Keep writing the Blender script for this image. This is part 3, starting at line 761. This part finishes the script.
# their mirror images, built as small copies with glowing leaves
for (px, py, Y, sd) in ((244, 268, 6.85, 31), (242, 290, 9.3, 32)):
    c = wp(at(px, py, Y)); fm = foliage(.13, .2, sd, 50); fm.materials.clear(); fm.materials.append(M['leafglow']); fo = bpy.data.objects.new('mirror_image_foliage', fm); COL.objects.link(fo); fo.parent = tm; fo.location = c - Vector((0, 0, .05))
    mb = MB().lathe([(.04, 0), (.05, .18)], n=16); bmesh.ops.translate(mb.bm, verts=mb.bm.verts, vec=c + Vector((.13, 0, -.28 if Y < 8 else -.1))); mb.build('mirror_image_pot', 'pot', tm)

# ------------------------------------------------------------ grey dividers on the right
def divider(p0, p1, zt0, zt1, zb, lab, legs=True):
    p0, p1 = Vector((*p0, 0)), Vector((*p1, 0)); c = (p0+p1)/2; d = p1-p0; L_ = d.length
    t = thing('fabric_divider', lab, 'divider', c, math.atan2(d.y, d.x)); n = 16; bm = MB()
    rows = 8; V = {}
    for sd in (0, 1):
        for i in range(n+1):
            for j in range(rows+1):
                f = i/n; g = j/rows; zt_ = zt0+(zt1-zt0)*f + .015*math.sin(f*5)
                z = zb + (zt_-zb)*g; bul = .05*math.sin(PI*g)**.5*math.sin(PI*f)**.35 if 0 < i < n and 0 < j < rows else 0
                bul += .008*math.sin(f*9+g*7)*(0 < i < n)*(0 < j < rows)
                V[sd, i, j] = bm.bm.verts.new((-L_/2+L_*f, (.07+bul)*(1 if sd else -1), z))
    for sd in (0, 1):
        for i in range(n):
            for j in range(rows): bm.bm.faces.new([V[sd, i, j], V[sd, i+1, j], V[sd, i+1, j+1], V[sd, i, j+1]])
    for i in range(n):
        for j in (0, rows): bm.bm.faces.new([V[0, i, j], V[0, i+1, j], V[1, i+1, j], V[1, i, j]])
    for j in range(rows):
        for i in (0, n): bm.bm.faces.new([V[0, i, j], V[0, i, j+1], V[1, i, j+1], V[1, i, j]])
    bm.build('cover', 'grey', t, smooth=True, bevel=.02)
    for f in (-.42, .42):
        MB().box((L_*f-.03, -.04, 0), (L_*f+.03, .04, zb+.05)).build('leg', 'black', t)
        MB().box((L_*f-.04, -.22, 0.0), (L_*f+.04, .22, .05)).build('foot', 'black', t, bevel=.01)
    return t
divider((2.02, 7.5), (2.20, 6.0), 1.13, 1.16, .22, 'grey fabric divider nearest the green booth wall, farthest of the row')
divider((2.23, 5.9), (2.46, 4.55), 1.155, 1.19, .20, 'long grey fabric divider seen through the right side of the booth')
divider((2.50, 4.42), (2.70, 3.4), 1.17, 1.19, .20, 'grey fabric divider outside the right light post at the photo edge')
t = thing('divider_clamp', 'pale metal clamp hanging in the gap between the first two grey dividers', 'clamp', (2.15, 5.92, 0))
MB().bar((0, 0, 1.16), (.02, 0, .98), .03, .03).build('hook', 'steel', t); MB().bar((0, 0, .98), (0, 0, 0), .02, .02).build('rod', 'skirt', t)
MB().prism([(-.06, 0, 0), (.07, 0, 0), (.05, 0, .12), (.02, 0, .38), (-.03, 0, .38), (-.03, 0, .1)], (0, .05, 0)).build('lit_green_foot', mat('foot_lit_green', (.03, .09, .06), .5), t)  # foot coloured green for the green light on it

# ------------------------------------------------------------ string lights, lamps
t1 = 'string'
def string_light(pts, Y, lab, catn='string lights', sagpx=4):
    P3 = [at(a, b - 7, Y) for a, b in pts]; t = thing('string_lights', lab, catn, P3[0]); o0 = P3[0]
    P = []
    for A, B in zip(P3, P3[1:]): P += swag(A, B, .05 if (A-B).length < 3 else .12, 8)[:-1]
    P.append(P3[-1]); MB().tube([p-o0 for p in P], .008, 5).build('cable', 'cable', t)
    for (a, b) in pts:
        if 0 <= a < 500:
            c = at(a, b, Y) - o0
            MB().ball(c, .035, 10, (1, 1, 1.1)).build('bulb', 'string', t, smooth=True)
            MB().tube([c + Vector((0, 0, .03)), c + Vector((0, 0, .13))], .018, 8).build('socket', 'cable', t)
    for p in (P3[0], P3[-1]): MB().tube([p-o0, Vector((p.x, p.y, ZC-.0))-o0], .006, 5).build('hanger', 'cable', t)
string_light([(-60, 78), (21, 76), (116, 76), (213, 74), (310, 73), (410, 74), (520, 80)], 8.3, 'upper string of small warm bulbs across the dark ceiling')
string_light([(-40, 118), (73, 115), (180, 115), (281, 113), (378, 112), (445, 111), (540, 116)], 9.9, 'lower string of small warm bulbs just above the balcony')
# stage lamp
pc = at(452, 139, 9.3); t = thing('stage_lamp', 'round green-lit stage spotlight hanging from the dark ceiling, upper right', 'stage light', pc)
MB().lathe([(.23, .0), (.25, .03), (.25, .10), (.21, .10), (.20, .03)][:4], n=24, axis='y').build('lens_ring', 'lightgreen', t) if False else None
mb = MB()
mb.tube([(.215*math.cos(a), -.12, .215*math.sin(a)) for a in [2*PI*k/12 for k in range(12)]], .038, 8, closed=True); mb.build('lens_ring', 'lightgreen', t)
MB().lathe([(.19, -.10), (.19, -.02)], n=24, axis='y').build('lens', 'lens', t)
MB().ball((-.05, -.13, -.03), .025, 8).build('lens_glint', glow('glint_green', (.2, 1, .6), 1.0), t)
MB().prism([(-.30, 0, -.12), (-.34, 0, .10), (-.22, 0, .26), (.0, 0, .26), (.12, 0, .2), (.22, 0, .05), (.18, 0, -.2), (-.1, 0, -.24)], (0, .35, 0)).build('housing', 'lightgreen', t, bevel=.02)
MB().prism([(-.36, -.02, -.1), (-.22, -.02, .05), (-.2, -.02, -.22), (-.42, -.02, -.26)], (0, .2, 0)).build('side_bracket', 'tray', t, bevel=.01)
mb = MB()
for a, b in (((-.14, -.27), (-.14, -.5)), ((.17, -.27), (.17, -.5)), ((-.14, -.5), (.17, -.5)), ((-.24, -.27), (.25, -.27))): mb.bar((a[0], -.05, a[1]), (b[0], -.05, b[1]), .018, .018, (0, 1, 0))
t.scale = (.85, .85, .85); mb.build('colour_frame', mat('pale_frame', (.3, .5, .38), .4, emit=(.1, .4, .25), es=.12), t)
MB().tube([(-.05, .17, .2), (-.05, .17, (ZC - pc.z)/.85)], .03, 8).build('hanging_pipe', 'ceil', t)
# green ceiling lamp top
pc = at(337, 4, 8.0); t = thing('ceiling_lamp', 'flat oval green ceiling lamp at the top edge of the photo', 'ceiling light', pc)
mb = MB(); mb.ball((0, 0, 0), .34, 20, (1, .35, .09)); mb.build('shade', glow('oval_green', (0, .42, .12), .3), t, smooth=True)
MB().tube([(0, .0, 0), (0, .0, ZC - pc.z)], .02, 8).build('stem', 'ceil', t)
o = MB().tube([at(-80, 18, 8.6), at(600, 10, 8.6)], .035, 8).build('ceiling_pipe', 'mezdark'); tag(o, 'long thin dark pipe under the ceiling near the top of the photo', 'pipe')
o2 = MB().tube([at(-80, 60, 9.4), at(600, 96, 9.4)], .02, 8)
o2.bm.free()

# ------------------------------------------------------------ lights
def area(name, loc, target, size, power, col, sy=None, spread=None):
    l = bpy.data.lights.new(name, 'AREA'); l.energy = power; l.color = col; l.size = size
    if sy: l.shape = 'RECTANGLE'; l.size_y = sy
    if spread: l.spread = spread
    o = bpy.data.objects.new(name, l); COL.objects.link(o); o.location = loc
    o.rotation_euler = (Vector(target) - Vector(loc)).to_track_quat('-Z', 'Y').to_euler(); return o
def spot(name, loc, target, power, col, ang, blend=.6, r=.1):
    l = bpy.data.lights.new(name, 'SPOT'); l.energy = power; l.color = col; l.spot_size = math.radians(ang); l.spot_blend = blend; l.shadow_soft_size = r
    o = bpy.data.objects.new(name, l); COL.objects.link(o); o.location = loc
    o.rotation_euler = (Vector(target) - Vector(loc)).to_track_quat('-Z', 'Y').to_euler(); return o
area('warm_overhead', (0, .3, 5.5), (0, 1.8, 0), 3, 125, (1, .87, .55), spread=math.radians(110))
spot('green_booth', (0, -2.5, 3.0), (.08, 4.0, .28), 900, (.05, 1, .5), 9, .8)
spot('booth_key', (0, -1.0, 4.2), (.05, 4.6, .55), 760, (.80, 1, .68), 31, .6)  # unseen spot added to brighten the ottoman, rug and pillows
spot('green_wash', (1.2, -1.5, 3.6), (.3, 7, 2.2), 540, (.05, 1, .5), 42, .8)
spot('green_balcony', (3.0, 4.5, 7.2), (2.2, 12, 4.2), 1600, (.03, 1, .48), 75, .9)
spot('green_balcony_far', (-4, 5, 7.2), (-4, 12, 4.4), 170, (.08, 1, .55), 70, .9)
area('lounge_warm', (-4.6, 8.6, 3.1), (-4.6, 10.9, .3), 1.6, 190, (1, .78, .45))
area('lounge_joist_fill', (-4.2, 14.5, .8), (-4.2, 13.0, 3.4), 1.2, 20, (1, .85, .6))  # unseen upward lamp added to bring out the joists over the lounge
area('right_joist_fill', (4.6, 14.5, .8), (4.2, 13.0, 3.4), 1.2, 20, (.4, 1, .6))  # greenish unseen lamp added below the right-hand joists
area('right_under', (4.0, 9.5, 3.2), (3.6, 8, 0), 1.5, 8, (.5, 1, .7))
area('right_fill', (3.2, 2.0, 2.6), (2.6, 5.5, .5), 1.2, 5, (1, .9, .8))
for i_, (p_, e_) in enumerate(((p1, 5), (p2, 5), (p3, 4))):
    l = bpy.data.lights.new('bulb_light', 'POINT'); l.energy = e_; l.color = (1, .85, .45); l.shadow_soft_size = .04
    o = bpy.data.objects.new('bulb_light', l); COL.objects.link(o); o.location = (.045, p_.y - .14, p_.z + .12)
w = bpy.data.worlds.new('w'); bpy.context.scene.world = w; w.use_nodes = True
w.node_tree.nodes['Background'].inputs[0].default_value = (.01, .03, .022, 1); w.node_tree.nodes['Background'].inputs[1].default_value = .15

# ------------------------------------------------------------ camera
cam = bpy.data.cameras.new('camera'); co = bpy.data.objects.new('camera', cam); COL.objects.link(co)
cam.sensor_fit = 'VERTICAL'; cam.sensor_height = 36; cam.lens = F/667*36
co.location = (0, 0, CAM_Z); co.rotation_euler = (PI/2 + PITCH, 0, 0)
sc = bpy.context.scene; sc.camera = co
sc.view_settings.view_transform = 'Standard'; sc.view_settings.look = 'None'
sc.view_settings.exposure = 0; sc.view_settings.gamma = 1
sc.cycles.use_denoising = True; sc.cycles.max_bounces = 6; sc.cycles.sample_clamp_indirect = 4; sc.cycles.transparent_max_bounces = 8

Task details>
Restate the listing exactly, starting at its first line and ending at the line where "mb = MB().lathe([(.04, 0), (.05, .18)], n=16);" occurs; include both and no other lines.

Problem solution>
Keep writing the Blender script for this image. This is part 3, starting at line 761. This part finishes the script.
# their mirror images, built as small copies with glowing leaves
for (px, py, Y, sd) in ((244, 268, 6.85, 31), (242, 290, 9.3, 32)):
    c = wp(at(px, py, Y)); fm = foliage(.13, .2, sd, 50); fm.materials.clear(); fm.materials.append(M['leafglow']); fo = bpy.data.objects.new('mirror_image_foliage', fm); COL.objects.link(fo); fo.parent = tm; fo.location = c - Vector((0, 0, .05))
    mb = MB().lathe([(.04, 0), (.05, .18)], n=16); bmesh.ops.translate(mb.bm, verts=mb.bm.verts, vec=c + Vector((.13, 0, -.28 if Y < 8 else -.1))); mb.build('mirror_image_pot', 'pot', tm)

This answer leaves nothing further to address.